14 June 2025

I have reached the stage of my life where divesting myself of everything I own has enormous appeal. There is just something about having to physically lift up all of your possessions yourself that makes your treasures seem so much less precious. In ten and a half months, we will leave our hidden paradise here in the woods for a different paradise in a different place -- right in heart of bustling downtown Capriglia-by-the-Sea (pop. 255 people, counting us). And we will once again have to lift up all our shit.

In preparation for this, I have been very slowly ridding myself of books that I paid $30K to transport all the way across eight time zones, but now -- who was I kidding? -- will never read again. There is a Little Free Library in the big grocery store just outside town and every time we go there I bring two books to donate. My books are in English, but there is a very international community here and the books almost always have been taken by someone by the next time we go in. It's a slow process, but an oddly satisfying one.

Yesterday when Jonathan was putting out the trash, he found a book that had been left for us in our mailbox. It was from our neighbor Fabio. He left a note saying that he had come across the book in the grocery store LFL and took it for me because it seemed like the sort of thing I would be interested in. Indeed, it was -- so much so that I bought it in 2002 when I lived in the South Pacific and carried it back to the US and kept it for over two decades and shipped it all the way across the Atlantic Ocean to Italy ($30K...) before I put it in the grocery store LFL last week.

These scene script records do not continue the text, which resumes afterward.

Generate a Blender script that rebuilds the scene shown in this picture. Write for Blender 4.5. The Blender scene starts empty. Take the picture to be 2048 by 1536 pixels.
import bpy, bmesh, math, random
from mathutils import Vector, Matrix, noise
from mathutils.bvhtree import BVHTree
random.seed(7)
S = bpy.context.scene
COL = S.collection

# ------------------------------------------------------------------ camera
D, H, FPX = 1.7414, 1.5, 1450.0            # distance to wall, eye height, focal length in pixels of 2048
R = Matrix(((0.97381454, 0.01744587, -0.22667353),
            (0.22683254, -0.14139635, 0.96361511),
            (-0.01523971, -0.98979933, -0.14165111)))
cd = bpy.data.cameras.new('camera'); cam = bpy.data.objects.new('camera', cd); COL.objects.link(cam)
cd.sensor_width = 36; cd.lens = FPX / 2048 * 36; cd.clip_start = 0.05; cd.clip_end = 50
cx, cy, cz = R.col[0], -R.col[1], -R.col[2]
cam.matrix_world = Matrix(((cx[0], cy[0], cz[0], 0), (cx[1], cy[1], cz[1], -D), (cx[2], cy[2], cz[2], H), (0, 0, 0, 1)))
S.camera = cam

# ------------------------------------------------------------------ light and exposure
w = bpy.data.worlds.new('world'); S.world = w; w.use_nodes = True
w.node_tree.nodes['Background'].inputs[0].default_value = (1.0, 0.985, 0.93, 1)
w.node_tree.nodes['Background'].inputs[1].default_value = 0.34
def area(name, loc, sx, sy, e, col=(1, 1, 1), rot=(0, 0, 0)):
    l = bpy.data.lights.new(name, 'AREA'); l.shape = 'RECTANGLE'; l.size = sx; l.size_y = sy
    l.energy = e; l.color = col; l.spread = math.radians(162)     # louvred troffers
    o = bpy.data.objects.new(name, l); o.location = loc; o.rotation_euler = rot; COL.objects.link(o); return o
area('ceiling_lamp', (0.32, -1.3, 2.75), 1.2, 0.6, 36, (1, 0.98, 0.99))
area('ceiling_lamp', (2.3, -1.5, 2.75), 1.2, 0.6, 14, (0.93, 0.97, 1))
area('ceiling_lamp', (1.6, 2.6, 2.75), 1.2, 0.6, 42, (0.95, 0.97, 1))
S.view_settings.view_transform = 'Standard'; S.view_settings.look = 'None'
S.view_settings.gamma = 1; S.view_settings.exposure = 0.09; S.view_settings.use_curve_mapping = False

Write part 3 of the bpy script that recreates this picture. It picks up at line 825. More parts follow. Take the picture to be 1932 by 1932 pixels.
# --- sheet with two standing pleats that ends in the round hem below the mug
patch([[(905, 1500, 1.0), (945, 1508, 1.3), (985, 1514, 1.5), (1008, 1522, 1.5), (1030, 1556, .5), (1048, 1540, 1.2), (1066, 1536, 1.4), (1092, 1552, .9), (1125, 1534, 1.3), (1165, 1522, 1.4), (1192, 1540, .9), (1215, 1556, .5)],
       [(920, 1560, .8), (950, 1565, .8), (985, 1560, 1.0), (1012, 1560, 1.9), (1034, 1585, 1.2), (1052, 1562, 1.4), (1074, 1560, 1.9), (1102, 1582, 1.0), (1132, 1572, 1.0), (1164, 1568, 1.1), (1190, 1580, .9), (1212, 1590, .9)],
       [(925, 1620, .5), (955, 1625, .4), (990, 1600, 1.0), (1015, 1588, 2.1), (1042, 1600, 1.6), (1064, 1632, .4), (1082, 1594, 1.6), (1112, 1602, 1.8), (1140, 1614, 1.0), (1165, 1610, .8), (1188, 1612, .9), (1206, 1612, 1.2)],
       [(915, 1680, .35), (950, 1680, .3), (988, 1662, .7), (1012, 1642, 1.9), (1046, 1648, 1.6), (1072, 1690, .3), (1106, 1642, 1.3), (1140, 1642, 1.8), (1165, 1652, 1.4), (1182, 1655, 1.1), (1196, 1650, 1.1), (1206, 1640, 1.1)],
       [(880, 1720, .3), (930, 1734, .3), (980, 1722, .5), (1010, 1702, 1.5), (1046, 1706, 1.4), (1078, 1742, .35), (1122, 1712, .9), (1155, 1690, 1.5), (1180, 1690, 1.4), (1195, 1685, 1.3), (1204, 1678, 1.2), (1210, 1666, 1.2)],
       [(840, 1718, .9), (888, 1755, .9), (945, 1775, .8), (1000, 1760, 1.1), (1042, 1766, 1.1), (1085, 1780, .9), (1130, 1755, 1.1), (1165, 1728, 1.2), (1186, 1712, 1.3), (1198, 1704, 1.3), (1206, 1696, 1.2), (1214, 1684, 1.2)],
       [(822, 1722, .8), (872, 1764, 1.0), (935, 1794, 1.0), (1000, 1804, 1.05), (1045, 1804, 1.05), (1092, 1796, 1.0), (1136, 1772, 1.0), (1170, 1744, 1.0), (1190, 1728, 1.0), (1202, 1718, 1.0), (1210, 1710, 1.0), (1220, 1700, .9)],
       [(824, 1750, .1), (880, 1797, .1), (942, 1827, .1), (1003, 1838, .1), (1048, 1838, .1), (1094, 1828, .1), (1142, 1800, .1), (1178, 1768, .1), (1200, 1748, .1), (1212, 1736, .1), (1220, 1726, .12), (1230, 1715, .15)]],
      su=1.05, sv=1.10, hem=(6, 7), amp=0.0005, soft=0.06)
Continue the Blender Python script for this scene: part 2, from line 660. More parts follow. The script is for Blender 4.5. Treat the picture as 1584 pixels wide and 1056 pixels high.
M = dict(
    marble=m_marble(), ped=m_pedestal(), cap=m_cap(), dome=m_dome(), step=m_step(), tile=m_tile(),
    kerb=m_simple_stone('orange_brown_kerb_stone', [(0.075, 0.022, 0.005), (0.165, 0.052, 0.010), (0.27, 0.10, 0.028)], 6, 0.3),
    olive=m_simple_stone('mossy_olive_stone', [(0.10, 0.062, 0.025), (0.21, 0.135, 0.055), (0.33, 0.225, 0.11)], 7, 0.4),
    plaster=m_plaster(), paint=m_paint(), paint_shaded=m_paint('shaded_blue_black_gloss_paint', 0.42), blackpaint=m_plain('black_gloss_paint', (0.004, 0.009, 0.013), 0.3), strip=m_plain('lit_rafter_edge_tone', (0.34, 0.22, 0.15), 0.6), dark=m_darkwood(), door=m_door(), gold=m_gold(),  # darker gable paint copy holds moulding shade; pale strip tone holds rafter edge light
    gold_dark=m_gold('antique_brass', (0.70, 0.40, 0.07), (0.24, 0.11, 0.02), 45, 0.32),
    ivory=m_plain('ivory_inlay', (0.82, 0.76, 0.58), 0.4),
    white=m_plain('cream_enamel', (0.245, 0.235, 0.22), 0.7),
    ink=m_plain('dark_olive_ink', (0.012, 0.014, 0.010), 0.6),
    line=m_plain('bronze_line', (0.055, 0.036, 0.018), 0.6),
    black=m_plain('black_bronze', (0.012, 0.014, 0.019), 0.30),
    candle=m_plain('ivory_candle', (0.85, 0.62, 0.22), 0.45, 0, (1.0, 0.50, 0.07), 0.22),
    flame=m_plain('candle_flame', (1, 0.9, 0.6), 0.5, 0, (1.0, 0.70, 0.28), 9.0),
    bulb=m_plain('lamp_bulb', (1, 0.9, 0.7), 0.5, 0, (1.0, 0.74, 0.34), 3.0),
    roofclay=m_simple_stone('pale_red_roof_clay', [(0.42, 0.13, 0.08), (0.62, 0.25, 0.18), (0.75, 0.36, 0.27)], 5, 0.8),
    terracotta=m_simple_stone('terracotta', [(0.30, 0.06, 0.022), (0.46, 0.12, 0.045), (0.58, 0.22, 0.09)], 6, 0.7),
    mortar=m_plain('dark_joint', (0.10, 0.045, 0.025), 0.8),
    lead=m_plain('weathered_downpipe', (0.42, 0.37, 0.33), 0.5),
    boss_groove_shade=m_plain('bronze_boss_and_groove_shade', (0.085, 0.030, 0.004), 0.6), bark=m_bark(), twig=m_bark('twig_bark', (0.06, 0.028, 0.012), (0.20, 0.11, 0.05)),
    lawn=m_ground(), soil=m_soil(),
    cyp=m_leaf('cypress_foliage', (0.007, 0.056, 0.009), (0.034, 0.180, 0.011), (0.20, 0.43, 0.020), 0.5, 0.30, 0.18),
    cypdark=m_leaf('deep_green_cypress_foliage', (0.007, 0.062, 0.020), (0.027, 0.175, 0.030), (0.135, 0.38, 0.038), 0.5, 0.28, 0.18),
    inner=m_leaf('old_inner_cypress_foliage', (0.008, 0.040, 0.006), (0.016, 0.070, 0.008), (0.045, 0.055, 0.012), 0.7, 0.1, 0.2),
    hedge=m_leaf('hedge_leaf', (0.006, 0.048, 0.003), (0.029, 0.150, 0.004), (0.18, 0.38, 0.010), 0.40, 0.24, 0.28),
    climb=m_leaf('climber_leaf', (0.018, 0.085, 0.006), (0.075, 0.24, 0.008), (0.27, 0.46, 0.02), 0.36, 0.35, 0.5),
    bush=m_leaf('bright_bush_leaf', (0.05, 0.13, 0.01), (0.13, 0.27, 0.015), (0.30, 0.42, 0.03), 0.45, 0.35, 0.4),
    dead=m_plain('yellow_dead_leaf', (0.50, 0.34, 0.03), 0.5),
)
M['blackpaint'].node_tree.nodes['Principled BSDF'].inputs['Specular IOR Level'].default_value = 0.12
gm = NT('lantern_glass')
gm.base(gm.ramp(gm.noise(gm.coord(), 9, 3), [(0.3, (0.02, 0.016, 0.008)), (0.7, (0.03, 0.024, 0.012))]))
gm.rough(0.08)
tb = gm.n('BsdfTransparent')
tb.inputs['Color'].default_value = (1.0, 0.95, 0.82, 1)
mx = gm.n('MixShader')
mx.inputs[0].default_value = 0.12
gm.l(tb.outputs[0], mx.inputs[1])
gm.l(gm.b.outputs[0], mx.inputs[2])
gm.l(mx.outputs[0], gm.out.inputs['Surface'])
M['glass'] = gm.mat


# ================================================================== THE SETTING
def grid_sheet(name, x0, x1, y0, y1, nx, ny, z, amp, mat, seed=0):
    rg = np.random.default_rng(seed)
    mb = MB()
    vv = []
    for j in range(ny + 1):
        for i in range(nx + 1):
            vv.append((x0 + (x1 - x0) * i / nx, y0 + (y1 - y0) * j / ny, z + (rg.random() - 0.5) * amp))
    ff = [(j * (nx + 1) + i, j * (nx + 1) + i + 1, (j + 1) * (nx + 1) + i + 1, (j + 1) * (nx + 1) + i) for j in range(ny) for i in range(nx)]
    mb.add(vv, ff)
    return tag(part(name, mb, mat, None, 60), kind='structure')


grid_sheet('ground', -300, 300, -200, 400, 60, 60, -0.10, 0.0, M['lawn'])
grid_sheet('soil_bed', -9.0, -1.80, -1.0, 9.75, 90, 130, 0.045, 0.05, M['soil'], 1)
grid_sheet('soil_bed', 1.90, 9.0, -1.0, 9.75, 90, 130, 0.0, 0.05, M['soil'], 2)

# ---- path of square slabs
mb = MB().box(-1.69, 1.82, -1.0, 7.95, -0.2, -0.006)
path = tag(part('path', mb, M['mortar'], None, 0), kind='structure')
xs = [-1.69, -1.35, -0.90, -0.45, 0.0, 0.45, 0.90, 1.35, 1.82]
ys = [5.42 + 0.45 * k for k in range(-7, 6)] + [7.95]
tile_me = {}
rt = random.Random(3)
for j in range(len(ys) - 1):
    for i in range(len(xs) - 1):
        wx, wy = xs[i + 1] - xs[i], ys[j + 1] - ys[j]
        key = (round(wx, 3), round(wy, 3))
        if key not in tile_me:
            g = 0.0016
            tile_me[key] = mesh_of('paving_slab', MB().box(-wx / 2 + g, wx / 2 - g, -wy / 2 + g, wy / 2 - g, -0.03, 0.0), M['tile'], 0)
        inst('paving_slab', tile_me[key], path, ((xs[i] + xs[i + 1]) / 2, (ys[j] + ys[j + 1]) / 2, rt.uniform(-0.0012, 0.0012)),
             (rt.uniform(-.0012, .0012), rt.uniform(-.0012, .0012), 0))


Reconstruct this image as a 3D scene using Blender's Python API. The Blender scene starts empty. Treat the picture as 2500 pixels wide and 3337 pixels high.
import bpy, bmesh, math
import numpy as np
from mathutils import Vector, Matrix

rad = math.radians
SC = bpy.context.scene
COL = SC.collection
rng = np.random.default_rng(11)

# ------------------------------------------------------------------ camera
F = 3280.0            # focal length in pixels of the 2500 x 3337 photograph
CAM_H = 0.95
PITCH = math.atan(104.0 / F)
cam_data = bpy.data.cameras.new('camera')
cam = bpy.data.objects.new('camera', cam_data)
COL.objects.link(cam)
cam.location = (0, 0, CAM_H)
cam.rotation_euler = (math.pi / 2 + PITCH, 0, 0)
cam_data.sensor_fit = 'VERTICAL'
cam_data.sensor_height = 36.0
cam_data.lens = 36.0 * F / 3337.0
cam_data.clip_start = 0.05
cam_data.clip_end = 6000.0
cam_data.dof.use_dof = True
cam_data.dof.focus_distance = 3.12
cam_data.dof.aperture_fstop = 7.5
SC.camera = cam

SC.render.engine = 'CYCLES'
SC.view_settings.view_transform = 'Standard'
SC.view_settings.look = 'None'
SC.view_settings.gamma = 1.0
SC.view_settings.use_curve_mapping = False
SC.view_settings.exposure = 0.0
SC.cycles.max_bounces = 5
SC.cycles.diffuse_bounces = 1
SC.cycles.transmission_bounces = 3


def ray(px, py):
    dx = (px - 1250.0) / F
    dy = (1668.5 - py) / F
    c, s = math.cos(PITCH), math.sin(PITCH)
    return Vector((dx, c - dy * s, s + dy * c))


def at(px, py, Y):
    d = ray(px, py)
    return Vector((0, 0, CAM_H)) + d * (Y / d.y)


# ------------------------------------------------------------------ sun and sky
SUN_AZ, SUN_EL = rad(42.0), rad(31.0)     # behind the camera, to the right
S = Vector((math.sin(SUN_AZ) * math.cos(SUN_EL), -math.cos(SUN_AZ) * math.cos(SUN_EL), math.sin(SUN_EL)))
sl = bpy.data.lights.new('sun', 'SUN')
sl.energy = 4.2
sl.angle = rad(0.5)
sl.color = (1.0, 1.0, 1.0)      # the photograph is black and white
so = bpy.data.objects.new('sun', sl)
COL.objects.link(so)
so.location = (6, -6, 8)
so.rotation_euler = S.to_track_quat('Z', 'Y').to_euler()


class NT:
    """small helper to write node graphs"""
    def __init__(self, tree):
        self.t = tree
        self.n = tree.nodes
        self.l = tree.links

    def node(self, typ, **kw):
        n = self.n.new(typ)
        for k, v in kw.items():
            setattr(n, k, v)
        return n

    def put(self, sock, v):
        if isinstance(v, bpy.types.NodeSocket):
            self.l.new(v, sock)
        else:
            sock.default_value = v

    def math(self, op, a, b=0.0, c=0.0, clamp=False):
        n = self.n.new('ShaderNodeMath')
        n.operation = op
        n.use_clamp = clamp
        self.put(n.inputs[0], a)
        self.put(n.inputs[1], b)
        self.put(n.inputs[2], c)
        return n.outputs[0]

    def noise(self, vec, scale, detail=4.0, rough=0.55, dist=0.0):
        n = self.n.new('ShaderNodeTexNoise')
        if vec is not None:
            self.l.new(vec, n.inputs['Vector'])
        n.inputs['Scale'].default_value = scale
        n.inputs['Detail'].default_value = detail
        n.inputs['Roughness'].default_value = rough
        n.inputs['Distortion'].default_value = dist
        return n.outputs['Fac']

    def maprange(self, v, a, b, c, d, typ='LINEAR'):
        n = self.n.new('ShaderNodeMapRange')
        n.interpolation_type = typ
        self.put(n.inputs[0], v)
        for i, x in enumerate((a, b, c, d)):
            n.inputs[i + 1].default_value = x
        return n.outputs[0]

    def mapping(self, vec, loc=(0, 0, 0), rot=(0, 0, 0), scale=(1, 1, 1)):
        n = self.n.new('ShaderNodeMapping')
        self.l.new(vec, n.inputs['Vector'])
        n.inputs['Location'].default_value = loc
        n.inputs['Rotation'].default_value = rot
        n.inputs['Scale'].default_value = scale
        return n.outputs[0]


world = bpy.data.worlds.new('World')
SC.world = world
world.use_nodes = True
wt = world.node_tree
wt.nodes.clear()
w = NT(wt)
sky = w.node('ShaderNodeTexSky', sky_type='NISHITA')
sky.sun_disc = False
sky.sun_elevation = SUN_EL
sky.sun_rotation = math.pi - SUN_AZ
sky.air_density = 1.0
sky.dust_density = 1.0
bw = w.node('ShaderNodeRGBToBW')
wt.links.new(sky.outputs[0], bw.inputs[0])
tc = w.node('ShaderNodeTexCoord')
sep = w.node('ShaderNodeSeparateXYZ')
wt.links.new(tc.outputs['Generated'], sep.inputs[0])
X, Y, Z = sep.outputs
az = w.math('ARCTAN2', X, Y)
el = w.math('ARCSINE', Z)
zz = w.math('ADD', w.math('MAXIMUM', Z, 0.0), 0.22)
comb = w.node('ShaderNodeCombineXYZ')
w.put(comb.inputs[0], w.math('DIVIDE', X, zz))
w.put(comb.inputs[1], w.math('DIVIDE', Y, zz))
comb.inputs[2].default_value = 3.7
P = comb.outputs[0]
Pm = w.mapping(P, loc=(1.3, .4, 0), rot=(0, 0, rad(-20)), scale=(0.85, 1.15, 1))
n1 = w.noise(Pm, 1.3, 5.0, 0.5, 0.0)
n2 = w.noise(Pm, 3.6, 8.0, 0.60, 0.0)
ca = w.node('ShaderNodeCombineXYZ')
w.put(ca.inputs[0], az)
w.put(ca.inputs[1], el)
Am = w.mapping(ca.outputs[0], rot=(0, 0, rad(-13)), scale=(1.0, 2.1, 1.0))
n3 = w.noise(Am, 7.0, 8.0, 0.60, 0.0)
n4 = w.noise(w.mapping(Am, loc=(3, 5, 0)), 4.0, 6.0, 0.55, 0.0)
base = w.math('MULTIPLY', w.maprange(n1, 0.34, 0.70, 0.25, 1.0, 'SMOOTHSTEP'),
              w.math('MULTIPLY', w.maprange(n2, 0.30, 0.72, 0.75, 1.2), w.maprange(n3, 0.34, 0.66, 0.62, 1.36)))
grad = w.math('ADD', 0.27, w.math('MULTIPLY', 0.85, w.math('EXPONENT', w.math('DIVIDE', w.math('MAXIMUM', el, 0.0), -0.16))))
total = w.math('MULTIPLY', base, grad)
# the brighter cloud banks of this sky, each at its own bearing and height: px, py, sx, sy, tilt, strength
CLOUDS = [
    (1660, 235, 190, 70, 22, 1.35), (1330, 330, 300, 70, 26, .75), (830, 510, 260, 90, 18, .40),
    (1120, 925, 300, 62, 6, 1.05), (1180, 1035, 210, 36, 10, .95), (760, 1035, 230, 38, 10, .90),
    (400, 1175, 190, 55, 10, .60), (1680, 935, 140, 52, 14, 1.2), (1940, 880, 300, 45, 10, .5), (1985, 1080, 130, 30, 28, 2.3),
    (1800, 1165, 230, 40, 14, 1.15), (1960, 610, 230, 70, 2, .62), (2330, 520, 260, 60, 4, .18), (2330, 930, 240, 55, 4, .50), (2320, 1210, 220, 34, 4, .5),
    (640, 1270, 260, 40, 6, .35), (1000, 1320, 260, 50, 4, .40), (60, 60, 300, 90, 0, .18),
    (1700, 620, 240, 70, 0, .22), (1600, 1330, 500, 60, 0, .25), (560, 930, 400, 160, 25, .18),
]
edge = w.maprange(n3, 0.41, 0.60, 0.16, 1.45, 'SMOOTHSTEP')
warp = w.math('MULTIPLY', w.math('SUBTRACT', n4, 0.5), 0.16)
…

It is nice to have thoughtful and caring friends who think about me when they come across books I would like. Apparently, I am keeping this one.

We have had another meeting with the owners of the belfry house. And, although we don't yet have a rental contract, we have a verbal agreement that one of these days we will make a written agreement to eventually sign a contract to rent the house. We are very excited about this because it means we will be renting an empty house and will, therefore, have room for all our stuff -- our stuff that I am currently busy donating to the LFL at the grocery store.

The belfry house is lovely -- maybe even slightly larger than this one, but without all the outbuildings and grounds. So no more grape arbor or olive grove with poppies blooming in it or chestnut trees turning golden in the fall and dropping their spiky nut bombs for us to make vanilla-rum chestnut butter with. We are planning to go crazy this fall brining olives and making enough corbezzoli jam to last us for the duration.

But the new house has enough M.C. Escher stairways and topsy-turvy layout to make us feel that now familiar and, frankly, beloved sensation of complete disorientation. We have been inside the belfry house twice now and still can't figure out where all the rooms are. (Jonathan is better at it than I am, but he has a Ph.D. in non-Euclidian higher-dimensional geometry and I feel that gives him an advantage.)